The battle between Uber and TFL may be a must-watch event. But it’s not an inspiring story

Published on: Thu, 03 Jan 2019
By: Lorna, CEO, redwigwam

The real-life saga of Uber Vs TFL is playing out very much like a hit show on Netflix. And tomorrow’s deadline for the cancellation of Uber’s licence to operate in London could well be the season finale. But don’t hold out for a satisfying resolution.

While the GMB union has called the decision a “historic victory”, many believe that the drama of Uber Vs TFL is far from over. Based on Sadiq Khan’s latest request for both parties to sit down at the negotiating table, it is still not impossible that we might see an 11th-hour turnaround on the decision to revoke the ride-hailing service’s licence.

Some observers have suggested that TFL has been caught between a rock and hard place. In many ways Uber has been good business for London, helping to boost the economy and provide upwards of 40,000 drivers with a primary or secondary income. On the other hand, black cab drivers and established operators have repeatedly called for tougher regulations that would restrict Uber’s presence as both a minicab and taxi operator in the capital.

Relationships have undoubtedly soured between Uber and TFL as the tech company applied pressure through a combination of legal action and heavy-handed PR campaigns. Yet for drivers, the thought of losing Uber from the city’s streets is too much to bear. For many Londoners who depend on Uber’s technology to help them drive a secondary or even primary income, the revoking of this licence represents a redundancy that leaves them unable to put bread on the table.
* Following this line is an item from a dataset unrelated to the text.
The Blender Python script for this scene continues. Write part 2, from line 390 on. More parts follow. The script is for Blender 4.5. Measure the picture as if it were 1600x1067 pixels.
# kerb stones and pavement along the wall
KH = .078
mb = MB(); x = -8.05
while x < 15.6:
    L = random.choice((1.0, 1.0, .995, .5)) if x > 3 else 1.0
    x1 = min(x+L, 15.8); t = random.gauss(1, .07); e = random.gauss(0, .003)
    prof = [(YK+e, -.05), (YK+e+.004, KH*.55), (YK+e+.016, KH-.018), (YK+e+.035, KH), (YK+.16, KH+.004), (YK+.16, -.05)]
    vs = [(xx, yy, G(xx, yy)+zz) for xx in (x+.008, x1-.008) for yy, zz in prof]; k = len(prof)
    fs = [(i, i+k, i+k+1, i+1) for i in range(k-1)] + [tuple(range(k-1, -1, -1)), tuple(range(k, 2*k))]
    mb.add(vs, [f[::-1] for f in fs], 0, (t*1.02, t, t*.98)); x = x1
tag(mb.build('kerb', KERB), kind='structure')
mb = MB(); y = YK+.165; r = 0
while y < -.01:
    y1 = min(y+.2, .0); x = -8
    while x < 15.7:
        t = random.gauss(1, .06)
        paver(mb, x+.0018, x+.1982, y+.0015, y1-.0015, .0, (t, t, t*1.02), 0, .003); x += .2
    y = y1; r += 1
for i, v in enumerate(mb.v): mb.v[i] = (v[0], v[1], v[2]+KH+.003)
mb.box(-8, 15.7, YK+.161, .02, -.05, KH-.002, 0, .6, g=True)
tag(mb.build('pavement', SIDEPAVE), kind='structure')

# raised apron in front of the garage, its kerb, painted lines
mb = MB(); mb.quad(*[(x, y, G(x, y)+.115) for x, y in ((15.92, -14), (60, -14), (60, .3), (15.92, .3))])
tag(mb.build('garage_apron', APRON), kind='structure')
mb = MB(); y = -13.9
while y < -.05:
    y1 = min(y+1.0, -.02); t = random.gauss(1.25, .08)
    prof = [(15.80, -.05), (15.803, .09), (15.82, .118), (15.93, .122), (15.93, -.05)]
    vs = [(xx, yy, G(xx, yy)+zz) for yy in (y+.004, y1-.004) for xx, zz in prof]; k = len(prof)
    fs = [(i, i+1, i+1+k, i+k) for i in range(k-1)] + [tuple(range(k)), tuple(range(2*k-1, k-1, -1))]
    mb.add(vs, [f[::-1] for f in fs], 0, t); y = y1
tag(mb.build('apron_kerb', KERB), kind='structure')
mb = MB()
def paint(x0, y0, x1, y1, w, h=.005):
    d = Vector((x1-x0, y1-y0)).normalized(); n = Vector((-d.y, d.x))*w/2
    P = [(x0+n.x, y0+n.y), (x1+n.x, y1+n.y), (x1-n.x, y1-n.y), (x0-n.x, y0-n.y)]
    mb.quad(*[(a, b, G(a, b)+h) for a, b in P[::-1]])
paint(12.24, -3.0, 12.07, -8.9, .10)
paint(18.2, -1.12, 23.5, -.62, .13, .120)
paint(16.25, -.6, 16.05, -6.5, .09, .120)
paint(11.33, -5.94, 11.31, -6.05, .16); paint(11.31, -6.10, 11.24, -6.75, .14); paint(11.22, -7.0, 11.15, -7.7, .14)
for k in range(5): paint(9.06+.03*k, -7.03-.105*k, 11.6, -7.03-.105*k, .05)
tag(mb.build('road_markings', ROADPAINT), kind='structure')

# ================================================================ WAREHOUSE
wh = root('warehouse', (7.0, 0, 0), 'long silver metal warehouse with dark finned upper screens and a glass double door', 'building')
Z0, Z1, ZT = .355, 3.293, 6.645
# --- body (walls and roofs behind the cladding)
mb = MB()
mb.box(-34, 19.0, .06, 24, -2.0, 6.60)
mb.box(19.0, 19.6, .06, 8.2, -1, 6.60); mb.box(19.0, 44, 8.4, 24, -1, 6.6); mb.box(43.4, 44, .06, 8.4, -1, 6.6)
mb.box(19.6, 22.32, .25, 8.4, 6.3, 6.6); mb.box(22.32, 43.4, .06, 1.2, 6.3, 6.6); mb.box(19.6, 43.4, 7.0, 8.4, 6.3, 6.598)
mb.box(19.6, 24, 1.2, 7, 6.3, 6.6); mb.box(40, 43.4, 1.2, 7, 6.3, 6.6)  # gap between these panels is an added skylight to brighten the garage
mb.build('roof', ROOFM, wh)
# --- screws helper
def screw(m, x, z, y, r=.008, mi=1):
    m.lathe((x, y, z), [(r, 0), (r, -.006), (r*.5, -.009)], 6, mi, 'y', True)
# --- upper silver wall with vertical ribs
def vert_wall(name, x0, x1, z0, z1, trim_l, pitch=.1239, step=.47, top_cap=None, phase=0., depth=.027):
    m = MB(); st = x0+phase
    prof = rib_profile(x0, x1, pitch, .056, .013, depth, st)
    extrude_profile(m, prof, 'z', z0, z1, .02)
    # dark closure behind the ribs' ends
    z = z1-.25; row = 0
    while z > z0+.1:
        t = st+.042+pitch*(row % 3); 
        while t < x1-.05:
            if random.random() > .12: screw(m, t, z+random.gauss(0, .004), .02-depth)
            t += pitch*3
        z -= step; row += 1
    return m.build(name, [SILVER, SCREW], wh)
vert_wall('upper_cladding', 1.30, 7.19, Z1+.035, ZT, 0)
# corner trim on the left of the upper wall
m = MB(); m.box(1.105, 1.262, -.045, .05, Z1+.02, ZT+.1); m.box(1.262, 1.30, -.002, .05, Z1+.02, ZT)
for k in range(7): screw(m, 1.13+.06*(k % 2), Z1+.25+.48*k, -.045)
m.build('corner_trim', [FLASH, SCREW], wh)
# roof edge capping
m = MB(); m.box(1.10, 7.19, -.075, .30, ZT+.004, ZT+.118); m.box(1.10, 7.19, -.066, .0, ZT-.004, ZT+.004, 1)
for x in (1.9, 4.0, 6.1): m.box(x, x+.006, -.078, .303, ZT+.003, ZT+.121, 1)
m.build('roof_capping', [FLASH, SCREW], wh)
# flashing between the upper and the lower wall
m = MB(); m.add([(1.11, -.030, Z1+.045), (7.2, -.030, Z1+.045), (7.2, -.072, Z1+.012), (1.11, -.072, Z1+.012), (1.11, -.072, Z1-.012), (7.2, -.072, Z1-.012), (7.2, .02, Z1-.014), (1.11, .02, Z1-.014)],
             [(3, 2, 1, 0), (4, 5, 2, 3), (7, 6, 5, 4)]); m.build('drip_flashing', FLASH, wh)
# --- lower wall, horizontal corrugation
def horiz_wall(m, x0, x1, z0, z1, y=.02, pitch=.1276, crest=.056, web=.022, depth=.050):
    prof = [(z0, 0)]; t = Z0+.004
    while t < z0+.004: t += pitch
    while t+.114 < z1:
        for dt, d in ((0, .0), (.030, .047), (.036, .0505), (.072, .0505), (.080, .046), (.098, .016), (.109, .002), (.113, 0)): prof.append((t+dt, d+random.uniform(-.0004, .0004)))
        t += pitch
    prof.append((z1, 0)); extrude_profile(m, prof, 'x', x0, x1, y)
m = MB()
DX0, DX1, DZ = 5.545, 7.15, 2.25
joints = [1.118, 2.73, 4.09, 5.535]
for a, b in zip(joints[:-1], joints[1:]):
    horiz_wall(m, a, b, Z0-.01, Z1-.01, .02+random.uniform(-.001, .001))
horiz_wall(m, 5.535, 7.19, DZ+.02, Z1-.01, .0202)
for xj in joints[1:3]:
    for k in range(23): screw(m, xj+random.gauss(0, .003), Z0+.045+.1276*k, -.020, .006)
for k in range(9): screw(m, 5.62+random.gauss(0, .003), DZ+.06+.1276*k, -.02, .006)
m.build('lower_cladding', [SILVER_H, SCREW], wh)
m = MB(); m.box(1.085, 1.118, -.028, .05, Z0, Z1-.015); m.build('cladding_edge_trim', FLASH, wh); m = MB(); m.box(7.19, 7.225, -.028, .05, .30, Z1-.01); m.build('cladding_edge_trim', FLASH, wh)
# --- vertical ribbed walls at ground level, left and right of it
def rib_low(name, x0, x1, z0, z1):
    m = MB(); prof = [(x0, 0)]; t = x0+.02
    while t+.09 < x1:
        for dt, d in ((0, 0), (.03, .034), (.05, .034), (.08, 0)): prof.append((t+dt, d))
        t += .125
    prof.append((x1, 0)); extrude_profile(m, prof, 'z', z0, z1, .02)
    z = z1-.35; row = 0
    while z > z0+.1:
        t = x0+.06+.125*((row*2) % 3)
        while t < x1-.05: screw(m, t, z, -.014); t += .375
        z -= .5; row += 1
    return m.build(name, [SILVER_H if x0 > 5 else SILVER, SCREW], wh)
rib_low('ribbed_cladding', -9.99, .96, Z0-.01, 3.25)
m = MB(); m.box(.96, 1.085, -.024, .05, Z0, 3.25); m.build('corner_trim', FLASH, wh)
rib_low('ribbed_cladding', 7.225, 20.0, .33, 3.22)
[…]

That’s not to mention the millions of customers who love the convenience afforded by the ride-hailing service.

Uber on the rocks

Uber’s incredible rise is well documented. As the fastest growing company in the world, it reached 40 million monthly active riders by the end of 2016. Yet, the last 24 months has found them entrenched in legal and reputational problems.

Criticism and legal action over fair working standards, holiday pay and employee rights were top of the pile. This has been compounded by a backlash in a number of countries where Uber was found to be acting illegally. From Bulgaria to Australia, Italy to Canada, a number of bans and restrictions are now in place.
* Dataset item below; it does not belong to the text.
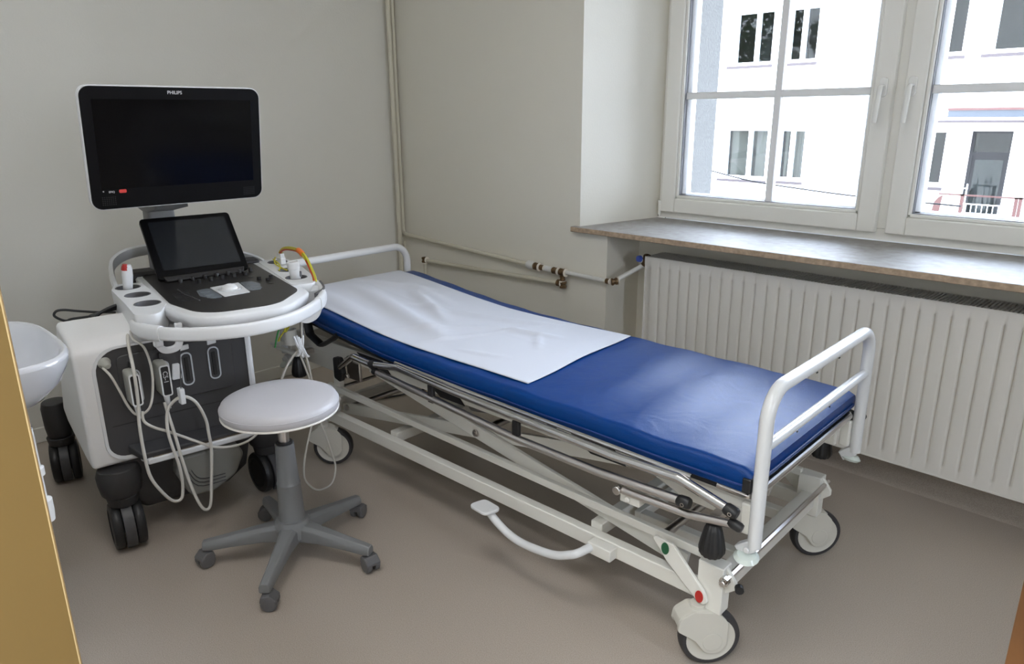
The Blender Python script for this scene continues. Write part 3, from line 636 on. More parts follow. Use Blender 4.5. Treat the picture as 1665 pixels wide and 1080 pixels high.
# folding side rails
def siderail(s):
    y = s * 0.385; g = []
    f = B(); tube(f, fillet([(-1.66, y * 0.93, 0.462), (-1.53, y, 0.540), (-1.425, y, 0.535)], 0.03), 0.0125, 14); ro = bp('side_rail', f, M['chrome'], label='folded chrome side rail')
    f = B(); tube(f, fillet([(-1.395, y, 0.540), (-1.27, y, 0.558), (-0.985, y, 0.545), (-0.37, y, 0.527), (-0.175, y, 0.532), (-0.045, y, 0.500)], 0.06), 0.0125, 14); bp('upper_tube', f, M['chrome'], ro)
    f = B(); tube(f, fillet([(-1.30, y * 0.965, 0.565), (-0.98, y * 0.965, 0.556), (-0.15, y * 0.965, 0.540)], 0.05), 0.0065, 8); bp('guide_rod', f, M['chrome'], ro)
    f = B(); tube(f, fillet([(-1.39, y, 0.512), (-0.72, y, 0.468), (-0.42, y, 0.464), (-0.165, y, 0.475)], 0.04), 0.0120, 14); bp('lower_tube', f, M['satin'], ro)
    f = B(); tube(f, fillet([(-0.335, y, 0.440), (-0.30, y, 0.440), (-0.145, y, 0.445), (-0.022, y, 0.466)], 0.03), 0.0105, 14); bp('link_tube', f, M['satin'], ro)
    f = B(); cyl(f, (-0.345, y - s * 0.0, 0.441), (0, s, 0), 0.012, 0.02, 16); bp('link_cap', f, M['chrome'], ro, bevel=0.002)
    f = B(); box(f, -0.345, -0.285, min(y, s * 0.30), max(y, s * 0.30) - (0.006 if s > 0 else -0.0), 0.405, 0.432); cyl(f, (-0.32, y, 0.418), (0, s, 0), 0.008, 0.006, 12); bp('hinge_block', f, M['powder'], ro, bevel=0.004)
    for x, z in ((-0.158, 0.474), (-0.036, 0.497), (-0.022, 0.466), (-1.41, 0.537)):
        f = B(); r_ = 0.0155 if x != -0.022 else 0.0125
        lathe(f, [(0.0, -0.018), (r_ * 0.8, -0.017), (r_, -0.010), (r_, 0.010), (r_ * 0.8, 0.017), (0, 0.018)], 16, axis_m((x, y, z), (1, 0, -0.25 if x > -0.1 else 0.05))); bp('tube_cap', f, M['black'], ro)
    f = B(); lathe(f, [(0.0, -0.012), (0.013, -0.010), (0.013, 0.010), (0, 0.012)], 14, axis_m((-1.397, y, 0.513), (1, 0, -0.05))); bp('tube_cap', f, M['black'], ro)
    for x, z in ((-0.158, 0.474), (-0.036, 0.497)):
        f = B(); lathe(f, [(0.003, 0), (0.0055, 0), (0.0055, 0.002), (0.003, 0.002)], 14, axis_m((x + 0.004, y + s * 0.0155, z), (0, s, 0)), closed=True); bp('rivet', f, M['chrome'], ro)
    for x, z0, z1 in ((-0.715, 0.478, 0.525), (-1.095, 0.478, 0.54)):
        f = B(); box(f, x - 0.013, x + 0.013, y - 0.007, y + 0.007, z0, z1); bp('spacer', f, M['black'], ro, bevel=0.003)
    f = B(); prism(f, rpoly([(-1.70, 0.495), (-1.655, 0.50), (-1.64, 0.44), (-1.66, 0.40), (-1.70, 0.41)], 0.012, 4), y * 0.90, y * 0.95, 'xz'); bp('latch', f, M['black'], ro, bevel=0.002)
    f = B(); box(f, -1.685, -1.60, min(y * 0.82, s * 0.303), max(y * 0.90, s * 0.303) if s > 0 else s * 0.303, 0.40, 0.475); cyl(f, (-1.63, y * 0.9, 0.43), (0, s, 0), 0.010, 0.012, 6); cyl(f, (-1.66, y * 0.86, 0.475), (0.3, 0, 1), 0.011, 0.016, 10); bp('latch_plate', f, M['satin'], ro, bevel=0.003)
    f = B(); cyl(f, (-1.62, y * 0.88, 0.492), (0.2, s * 0.4, 0.6), 0.012, 0.018, 12); bp('latch_knob', f, M['black'], ro)
siderail(-1); siderail(1)
# pole socket at the head corner
f = B(); lathe(f, [(0.026, 0), (0.026, 0.062), (0.019, 0.062), (0.019, 0.02), (0.0, 0.02)], 24, axis_m((-1.942, -0.400, 0.505), (0, 0, 1))); pso = bp('pole_socket', f, M['powder'])
f = B(); beam(f, (-2.10, -0.40, 0.475), (-1.945, -0.37, 0.497), 0.02, 0.012); box(f, -2.12, -1.93, -0.39, -0.37, 0.448, 0.462); bp('socket_arm', f, M['powder'], pso, bevel=0.003)

# ------------------------------------------------------------------ blue mattress
f = B(); NX = 90; loops = []
L0, L1 = -2.075, -0.012
for i in range(NX + 1):
    e = i / NX; x = L0 + (L1 - L0) * e
    edge = min(e, 1 - e) * (L1 - L0); sh = 1 - max(0, 1 - edge / 0.012) ** 2 if edge < 0.012 else 1
    zt = mzs(x); th = 0.052; hw = 0.349
    zt2 = zt + 0.0016 * math.sin(x * 31) - (1 - sh) * 0.012; zb = zt - th - 0.012 + (1 - sh) * 0.010
    loops.append([(x, y, z + (0.004 * math.exp(-(y / 0.3) ** 2))) for y, z in rrect(-hw - 0.0025 * math.sin(x * 17), hw, zb, zt2, [0.008, 0.008, 0.020, 0.020], 5)])
loft(f, loops)
ma = build('mattress', f, M['blue'], None, bmx, origin=bmx @ Vector((-1.03, 0, 0.54)), ang=50, label='blue vinyl mattress lying on the stretcher', cat='mattress')
f = B()
seam = [(x, -0.3565 - 0.0025 * math.sin(x * 17), mzs(x) - 0.040) for x in [L0 + 0.02 + i * 0.05 for i in range(41)]]
tube(f, seam + [(L1 - 0.004, -0.35, mzs(L1) - 0.04), (L1 + 0.0025, -0.33, mzs(L1) - 0.04), (L1 + 0.0025, 0.33, mzs(L1) - 0.04)], 0.0028, 6); build('seam_piping', f, M['bluetrim'], ma, bmx)
f = B(); box(f, -0.030, -0.0095, -0.354, -0.318, 0.536, 0.572); build('corner_patch', f, M['black'], ma, bmx, bevel=0.002)

# ------------------------------------------------------------------ paper sheet
f = B(); NX, NY = 150, 60; rnd = random.Random(3)
ridges = []
for (x0, y0, x1, y1, h, wd) in ((-1.98, -0.05, -1.30, -0.16, 0.014, 0.045), (-1.75, 0.10, -1.42, -0.03, 0.010, 0.03), (-2.05, 0.02, -1.7, 0.20, 0.006, 0.03), (-1.50, -0.30, -1.22, 0.05, 0.006, 0.02),
                                (-1.30, -0.28, -1.05, 0.30, 0.004, 0.012), (-1.62, -0.02, -1.10, 0.22, 0.007, 0.025), (-1.2, 0.05, -0.98, 0.12, 0.006, 0.018), (-1.15, -0.22, -0.95, -0.17, 0.003, 0.015), (-1.05, 0.10, -0.95, -0.02, 0.004, 0.015), (-2.0, -0.22, -1.6, -0.25, 0.008, 0.04), (-1.9, 0.16, -1.55, 0.12, 0.006, 0.03)):
    ridges.append((Vector((x0, y0)), Vector((x1, y1)), h, wd))
def wr(x, y):
    p = Vector((x, y)); z = 0.0
    for a, b, h, wd in ridges:
        d = b - a; t = max(0, min(1, (p - a).dot(d) / d.length_squared)); q = (p - a - d * t).length; z += 1.7 * h * math.exp(-(q / wd) ** 2) * (0.35 + 0.65 * math.sin(PI * min(1, max(0, t * 0.9 + 0.05))))
    z += 0.0008 * math.sin(x * 22 + y * 9) + 0.0006 * math.sin(x * 7 - y * 31)
    for fx in (-1.68, -1.26, -0.86): z += 0.0018 * math.exp(-((x - fx) / 0.004) ** 2)
    z += 0.0018 * math.exp(-((y - 0.02) / 0.004) ** 2)
    return max(z, 0)
g = []
for i in range(NX + 1):
    row = []
    for j in range(NY + 1):
        u, v = i / NX, j / NY
        xe = -2.078 + 0.002 * v; xf = -0.752 - 0.048 * v + 0.004 * math.sin(v * 9)
        x = xe + (xf - xe) * u; yn = -0.318 + 0.024 * u + 0.004 * math.sin(u * 9); yf = 0.272 + 0.014 * u + 0.040 * max(0, u - 0.55) / 0.45
        y = yn + (yf - yn) * v
        eg = min(1, min(v, 1 - v) * 14, (1 - u) * 20 + 0.15)
        row.append(f.verts.new((x, y, mzs(x) + 0.004 * math.exp(-(y / 0.3) ** 2) + 0.0035 + wr(x, y) * eg)))
    g.append(row)
for i in range(NX):
    for j in range(NY): f.faces.new((g[i][j], g[i + 1][j], g[i + 1][j + 1], g[i][j + 1]))
sh = build('paper_sheet', f, M['sheet'], None, bmx, origin=bmx @ Vector((-1.4, 0, 0.62)), ang=180, label='crumpled white paper sheet spread over the head half of the blue mattress', cat='sheet')
so_ = sh.modifiers.new('thickness', 'SOLIDIFY'); so_.thickness = 0.0012; so_.offset = 1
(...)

If that wasn’t enough, founder and CEO Travis Kalanick was forced to resign earlier this year after months of scandal and pressure from his investors. All of which has led to a less than rosy picture for the company.

Lessons to be learnt

The fact that Uber’s presence in London, and around the world for that matter, is so divisive is food for thought for other businesses moving in the tech space. So often we are now told that you have to be first in the door; that it’s a dog-eat-dog industry. But does there have to be such a high price to pay for success?
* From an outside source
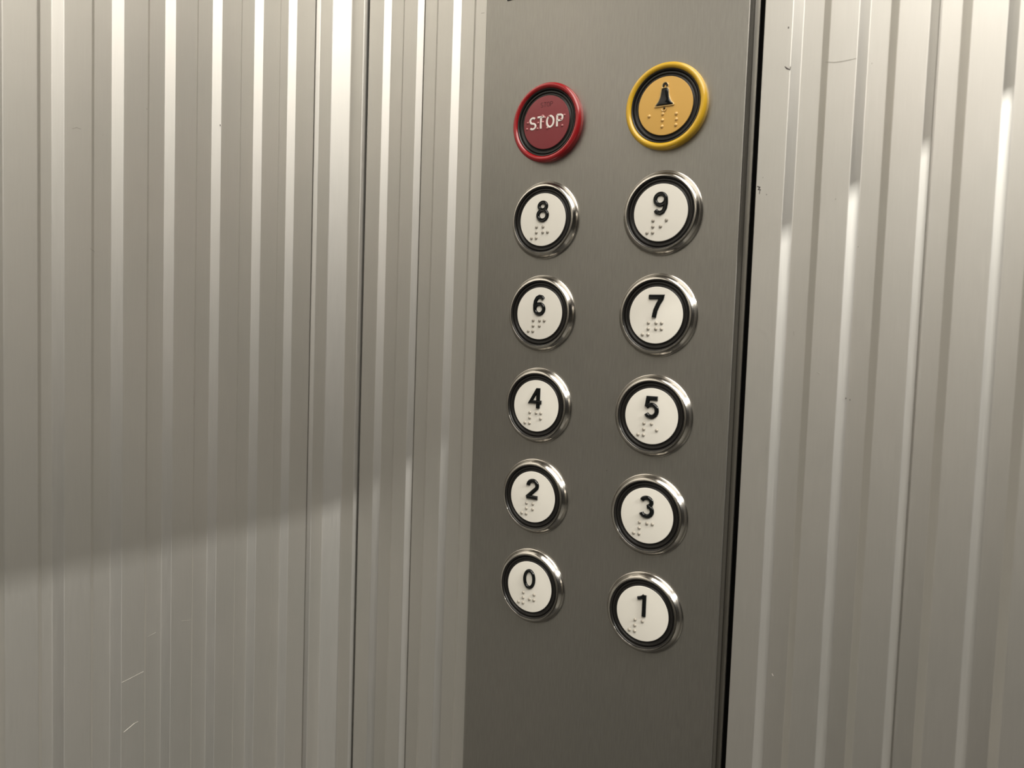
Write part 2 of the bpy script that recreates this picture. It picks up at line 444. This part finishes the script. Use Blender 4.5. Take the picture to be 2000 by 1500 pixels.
dome(bm, ox-0.1, -1.3, 0.6, 0.6, FH-0.02)
obj('bell_symbol', bm, 'ink', b, smooth=30)
bm = bmesh.new()
ribbon(bm, [(x*1.16+ox*1.0, z*1.04-0.2) for x, z in rounded(outl, 0.8, 3, True)], 0.6, 0.7, FH-0.05, closed=True)
ribbon(bm, arc(ox, 10.5, 1.75, 1.75, -35, 215, 16), 0.55, 0.6, FH-0.05)
ribbon(bm, arc(ox-0.1, -1.3, 1.3, 1.5, 180, 360, 12), 0.5, 0.6, FH-0.05)
obj('bell_outline', bm, 'gold_line', b, smooth=40)
bm = bmesh.new()
for x, z in ((-8.8, -4.5), (-1.1, -4.2), (-1.1, -7.4), (-1.2, -10.7), (6.5, -4.9), (6.7, -7.8), (6.5, -10.7)):
    dome(bm, x, z, 0.95, 0.75, FH-0.02)
obj('braille_dots', bm, 'dot_y', b, smooth=50)

# ------------------------------------------------------------------ helpers for marks found at a pixel of the photograph
C0 = Vector((414.27, -406.24, -24.98))
def hit(px, py, axis, level):
    d = right*((px-1000)/1522.97)+down*((py-750)/1522.97)+fwd
    t = (level-C0[axis])/d[axis]
    return C0+d*t
# display window
q = hit(991, 2.5, 1, -PT)
bm = bmesh.new(); box(bm, (q.x, -PT-0.5, q.z), (2*PC-q.x, -PT+0.5, q.z+95))
bmesh.ops.bevel(bm, geom=bm.edges, offset=0.2*U, segments=2, affect='EDGES')
place(bm); obj('display_window', bm, 'glass', panel)

# ------------------------------------------------------------------ specks and scratches on the metal
def blob(pts, r, wall, axis, level, mat, name, out):
    """flat mark running through photo points, lying on a wall plane"""
    bm = bmesh.new()
    P3 = [hit(px, py, axis, level) for px, py in pts]
    two = [Vector((p.x if axis == 1 else p.y, p.z)) for p in P3]
    if len(two) == 1: two = [two[0]+Vector((0, -r*.5)), two[0]+Vector((0, r*.5))]
    for i, p in enumerate(two):
        a = two[max(i-1, 0)]; c = two[min(i+1, len(two)-1)]
        t = (c-a).normalized(); nn = Vector((-t.y, t.x))
        k = r*(0.55 if i in (0, len(two)-1) else 1)
        row = []
        for sgn, hgt in ((-1, 0), (-.5, 1), (.5, 1), (1, 0)):
            qv = p+nn*k*sgn*.5; lv = level+out*hgt*0.12
            row.append(bm.verts.new(W(qv.x, lv, qv.y) if axis == 1 else W(lv, qv.x, qv.y)))
        if i:
            for j in range(3): bm.faces.new((prev[j], prev[j+1], row[j+1], row[j]))
        else: bm.faces.new(row)
        prev = row
    bm.faces.new(prev)
    return obj(name, bm, mat, wall)
WR = bpy.data.objects['wall_right.001']; WRL = bpy.data.objects['wall_right']; WL = bpy.data.objects['wall_left']
for pts_, r_ in (([(1540, 54)], .9), ([(1533, 130), (1537, 134), (1543, 136), (1544, 130)], .7), ([(1479, 364), (1484, 366), (1481, 370), (1486, 371)], .9),
                 ([(1484, 372), (1483, 379)], .6), ([(1497, 380)], .55), ([(1490, 347)], .4)):
    blob(pts_, r_, WR, 1, -D, 'speck', 'dirt_speck', -1)
for pts_, r_, lv, mt_ in (([(1612, 121), (1630, 122), (1650, 119), (1673, 114)], .32, -D, 'scuff'), ([(1703, 124)], .5, 0, 'scuff'), ([(1632, 389)], .5, -D, 'scuff'),
                 ([(1676, 482)], .4, 0, 'speck'), ([(1652, 778)], .7, -1.5, 'speck'), ([(1660, 781)], .6, 0, 'speck'), ([(1815, 1124)], .7, 0, 'speck'),
                 ([(1597, 727), (1601, 730)], .4, -D, 'scuff'), ([(1551, 655), (1550, 647)], .3, 0, 'scuff')):
    blob(pts_, r_, WR, 1, lv, mt_, 'wall_mark', -1)
blob([(1508, 1316), (1510, 1320)], .5, WR, 1, 0, 'text_white', 'paint_fleck', -1)
blob([(430, 244.5)], .9, WL, 0, D, 'speck', 'dirt_speck', 1)
blob([(287, 213)], .6, WL, 0, D, 'scuff', 'wall_mark', 1)
blob([(201, 1434-1170)], .3, WL, 0, D, 'scuff', 'wall_mark', 1)
for pts_ in ([(238, 1333), (256, 1324), (281, 1311)], [(288, 1244), (304, 1235)], [(355, 1213), (372, 1211)], [(242, 1430), (262, 1413), (270, 1409)]):
    blob(pts_, .11, WL, 0, D, 'scratch', 'fine_scratch', 1)
for pts_ in ([(141, 252), (149, 249), (158, 252)], [(176, 485), (185, 492)]):
    blob(pts_, .22, WL, 0, D, 'scuff', 'fine_scratch', 1)
blob([(1185, 919)], .5, panel, 1, -PT, 'speck', 'dirt_speck', -1).matrix_parent_inverse = Matrix.Translation(-panel.location)
blob([(940, 26), (946, 25)], .3, WRL, 1, -D, 'scuff', 'wall_mark', -1)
I believe that there is a very real danger of a disconnect between disruptive digital platforms, the service providers who make them possible and the end consumers who use them. Uber are by no means alone in generating controversy, of course. Only recently, Airbnb found itself footing a hefty €30,000 fine in Barcelona and facing further action in many parts of the world for contravention of housing laws and tax regulations.

Progress and disruption have become synonymous with the tech dream but it is crucial that innovation does not leave behind those people it is intended to serve. Pushing the boundaries certainly does not need to go hand in hand with breaking or even bending rules put in place to protect people.

Although new Uber CEO Dara Khosrowshahi may have apologised for Uber’s failure to work more collaboratively with TFL in recent months, many believe that the tech giant will find it impossible to change its spots. As a global corporation valued at $70bn and with profit-focused investors, there’s very little chance that it will be able to take a gentler approach in the coming years. Typically that corporate ethos needs to have been nurtured from the early days of an organisation and needs to be embedded in the culture as it grows.

As I’ve alluded to in earlier LinkedIn posts, we talk a lot at redwigwam about working by our moral compass. This means that our quest for innovation, progress and growth are always weighed against a number of checks and balances to ensure that we not only see a financial return but that we are doing the right thing by the workers we place into temporary roles and the clients we serve through our online system.

From ensuring that all workers are paid at least the National Living Wage to taking care of all National Insurance contributions on behalf of our hirers, the elegance and intelligence in our platform is focused on service delivery rather than finding financial loopholes to exploit.

Are we the only company in the tech space behaving in this way? I’m confident there are many others who share our beliefs.

Do we always get the formula right? No, absolutely not.

Yet what I do believe is that the right way for us to do business is to build relationships and grow by building trust. The long-term success of redwigwam depends on both workers and hirers enjoying a positive experience with us. Convenience is one of the reasons people work with us; cost may be another, but to enjoy sustained success in the temporary work market we know that we need repeat business – something we’ll only get by treating people and organisations right from start to finish.